→ **Objective**:
Reproduce the material in full, unchanged.
* Start Given records *
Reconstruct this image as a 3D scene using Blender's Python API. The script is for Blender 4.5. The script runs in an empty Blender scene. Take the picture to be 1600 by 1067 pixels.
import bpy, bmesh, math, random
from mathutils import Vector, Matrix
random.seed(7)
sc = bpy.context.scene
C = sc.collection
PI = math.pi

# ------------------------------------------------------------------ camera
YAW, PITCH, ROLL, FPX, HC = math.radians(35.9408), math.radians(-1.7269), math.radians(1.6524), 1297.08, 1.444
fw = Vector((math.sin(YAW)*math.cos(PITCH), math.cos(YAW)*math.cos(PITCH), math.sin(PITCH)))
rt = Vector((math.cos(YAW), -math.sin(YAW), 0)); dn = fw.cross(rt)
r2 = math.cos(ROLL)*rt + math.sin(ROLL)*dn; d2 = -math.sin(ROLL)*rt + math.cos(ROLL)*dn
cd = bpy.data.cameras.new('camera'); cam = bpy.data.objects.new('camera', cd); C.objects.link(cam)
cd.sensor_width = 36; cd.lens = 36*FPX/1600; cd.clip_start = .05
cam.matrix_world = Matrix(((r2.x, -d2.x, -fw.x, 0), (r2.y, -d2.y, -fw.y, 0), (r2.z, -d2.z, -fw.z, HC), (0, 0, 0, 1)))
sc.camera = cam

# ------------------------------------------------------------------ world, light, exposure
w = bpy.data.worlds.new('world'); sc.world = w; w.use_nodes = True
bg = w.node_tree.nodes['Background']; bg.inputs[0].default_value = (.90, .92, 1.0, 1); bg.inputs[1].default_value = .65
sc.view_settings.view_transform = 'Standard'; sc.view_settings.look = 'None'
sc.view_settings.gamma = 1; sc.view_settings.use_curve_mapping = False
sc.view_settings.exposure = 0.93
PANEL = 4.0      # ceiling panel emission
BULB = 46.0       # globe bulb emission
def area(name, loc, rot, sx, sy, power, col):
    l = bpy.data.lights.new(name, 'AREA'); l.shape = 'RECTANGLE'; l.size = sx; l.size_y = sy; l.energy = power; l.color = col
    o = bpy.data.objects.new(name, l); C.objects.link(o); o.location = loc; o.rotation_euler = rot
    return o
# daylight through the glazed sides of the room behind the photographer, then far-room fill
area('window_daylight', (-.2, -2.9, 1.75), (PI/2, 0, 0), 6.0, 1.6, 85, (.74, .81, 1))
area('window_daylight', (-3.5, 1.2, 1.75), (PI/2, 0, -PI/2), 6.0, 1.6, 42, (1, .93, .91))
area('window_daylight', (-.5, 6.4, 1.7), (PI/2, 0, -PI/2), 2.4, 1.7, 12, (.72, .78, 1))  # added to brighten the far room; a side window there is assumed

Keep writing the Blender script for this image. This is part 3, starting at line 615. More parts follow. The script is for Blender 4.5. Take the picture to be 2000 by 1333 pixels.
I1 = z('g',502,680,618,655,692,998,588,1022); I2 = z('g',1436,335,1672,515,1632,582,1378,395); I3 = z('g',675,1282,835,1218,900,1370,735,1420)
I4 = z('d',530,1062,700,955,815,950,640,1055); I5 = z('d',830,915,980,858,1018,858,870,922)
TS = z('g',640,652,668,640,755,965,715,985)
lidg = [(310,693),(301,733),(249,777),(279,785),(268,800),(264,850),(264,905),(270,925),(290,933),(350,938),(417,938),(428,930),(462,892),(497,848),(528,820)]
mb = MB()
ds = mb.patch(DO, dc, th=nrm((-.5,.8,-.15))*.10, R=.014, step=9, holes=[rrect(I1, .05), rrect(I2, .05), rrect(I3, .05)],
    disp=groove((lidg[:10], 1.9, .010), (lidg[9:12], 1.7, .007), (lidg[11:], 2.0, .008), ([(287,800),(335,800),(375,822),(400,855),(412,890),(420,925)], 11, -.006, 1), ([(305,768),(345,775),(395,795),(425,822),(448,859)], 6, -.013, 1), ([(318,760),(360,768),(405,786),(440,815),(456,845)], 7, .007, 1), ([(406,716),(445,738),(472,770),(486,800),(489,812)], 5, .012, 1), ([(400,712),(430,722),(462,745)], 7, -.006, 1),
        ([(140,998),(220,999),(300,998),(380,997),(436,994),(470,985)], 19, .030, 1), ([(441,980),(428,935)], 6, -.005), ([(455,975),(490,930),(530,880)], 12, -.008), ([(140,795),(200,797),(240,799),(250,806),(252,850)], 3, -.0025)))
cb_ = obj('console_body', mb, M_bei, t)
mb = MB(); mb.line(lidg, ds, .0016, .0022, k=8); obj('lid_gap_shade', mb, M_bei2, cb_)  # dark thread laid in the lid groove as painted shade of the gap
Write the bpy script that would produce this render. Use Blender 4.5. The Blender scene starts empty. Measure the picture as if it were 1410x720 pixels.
* End Given records *
→ **Result of the exercise**:
Reconstruct this image as a 3D scene using Blender's Python API. The script is for Blender 4.5. The script runs in an empty Blender scene. Take the picture to be 1600 by 1067 pixels.
import bpy, bmesh, math, random
from mathutils import Vector, Matrix
random.seed(7)
sc = bpy.context.scene
C = sc.collection
PI = math.pi

# ------------------------------------------------------------------ camera
YAW, PITCH, ROLL, FPX, HC = math.radians(35.9408), math.radians(-1.7269), math.radians(1.6524), 1297.08, 1.444
fw = Vector((math.sin(YAW)*math.cos(PITCH), math.cos(YAW)*math.cos(PITCH), math.sin(PITCH)))
rt = Vector((math.cos(YAW), -math.sin(YAW), 0)); dn = fw.cross(rt)
r2 = math.cos(ROLL)*rt + math.sin(ROLL)*dn; d2 = -math.sin(ROLL)*rt + math.cos(ROLL)*dn
cd = bpy.data.cameras.new('camera'); cam = bpy.data.objects.new('camera', cd); C.objects.link(cam)
cd.sensor_width = 36; cd.lens = 36*FPX/1600; cd.clip_start = .05
cam.matrix_world = Matrix(((r2.x, -d2.x, -fw.x, 0), (r2.y, -d2.y, -fw.y, 0), (r2.z, -d2.z, -fw.z, HC), (0, 0, 0, 1)))
sc.camera = cam

# ------------------------------------------------------------------ world, light, exposure
w = bpy.data.worlds.new('world'); sc.world = w; w.use_nodes = True
bg = w.node_tree.nodes['Background']; bg.inputs[0].default_value = (.90, .92, 1.0, 1); bg.inputs[1].default_value = .65
sc.view_settings.view_transform = 'Standard'; sc.view_settings.look = 'None'
sc.view_settings.gamma = 1; sc.view_settings.use_curve_mapping = False
sc.view_settings.exposure = 0.93
PANEL = 4.0      # ceiling panel emission
BULB = 46.0       # globe bulb emission
def area(name, loc, rot, sx, sy, power, col):
    l = bpy.data.lights.new(name, 'AREA'); l.shape = 'RECTANGLE'; l.size = sx; l.size_y = sy; l.energy = power; l.color = col
    o = bpy.data.objects.new(name, l); C.objects.link(o); o.location = loc; o.rotation_euler = rot
    return o
# daylight through the glazed sides of the room behind the photographer, then far-room fill
area('window_daylight', (-.2, -2.9, 1.75), (PI/2, 0, 0), 6.0, 1.6, 85, (.74, .81, 1))
area('window_daylight', (-3.5, 1.2, 1.75), (PI/2, 0, -PI/2), 6.0, 1.6, 42, (1, .93, .91))
area('window_daylight', (-.5, 6.4, 1.7), (PI/2, 0, -PI/2), 2.4, 1.7, 12, (.72, .78, 1))  # added to brighten the far room; a side window there is assumed

Keep writing the Blender script for this image. This is part 3, starting at line 615. More parts follow. The script is for Blender 4.5. Take the picture to be 2000 by 1333 pixels.
I1 = z('g',502,680,618,655,692,998,588,1022); I2 = z('g',1436,335,1672,515,1632,582,1378,395); I3 = z('g',675,1282,835,1218,900,1370,735,1420)
I4 = z('d',530,1062,700,955,815,950,640,1055); I5 = z('d',830,915,980,858,1018,858,870,922)
TS = z('g',640,652,668,640,755,965,715,985)
lidg = [(310,693),(301,733),(249,777),(279,785),(268,800),(264,850),(264,905),(270,925),(290,933),(350,938),(417,938),(428,930),(462,892),(497,848),(528,820)]
mb = MB()
ds = mb.patch(DO, dc, th=nrm((-.5,.8,-.15))*.10, R=.014, step=9, holes=[rrect(I1, .05), rrect(I2, .05), rrect(I3, .05)],
    disp=groove((lidg[:10], 1.9, .010), (lidg[9:12], 1.7, .007), (lidg[11:], 2.0, .008), ([(287,800),(335,800),(375,822),(400,855),(412,890),(420,925)], 11, -.006, 1), ([(305,768),(345,775),(395,795),(425,822),(448,859)], 6, -.013, 1), ([(318,760),(360,768),(405,786),(440,815),(456,845)], 7, .007, 1), ([(406,716),(445,738),(472,770),(486,800),(489,812)], 5, .012, 1), ([(400,712),(430,722),(462,745)], 7, -.006, 1),
        ([(140,998),(220,999),(300,998),(380,997),(436,994),(470,985)], 19, .030, 1), ([(441,980),(428,935)], 6, -.005), ([(455,975),(490,930),(530,880)], 12, -.008), ([(140,795),(200,797),(240,799),(250,806),(252,850)], 3, -.0025)))
cb_ = obj('console_body', mb, M_bei, t)
mb = MB(); mb.line(lidg, ds, .0016, .0022, k=8); obj('lid_gap_shade', mb, M_bei2, cb_)  # dark thread laid in the lid groove as painted shade of the gap
Write the bpy script that would produce this render. Use Blender 4.5. The Blender scene starts empty. Measure the picture as if it were 1410x720 pixels.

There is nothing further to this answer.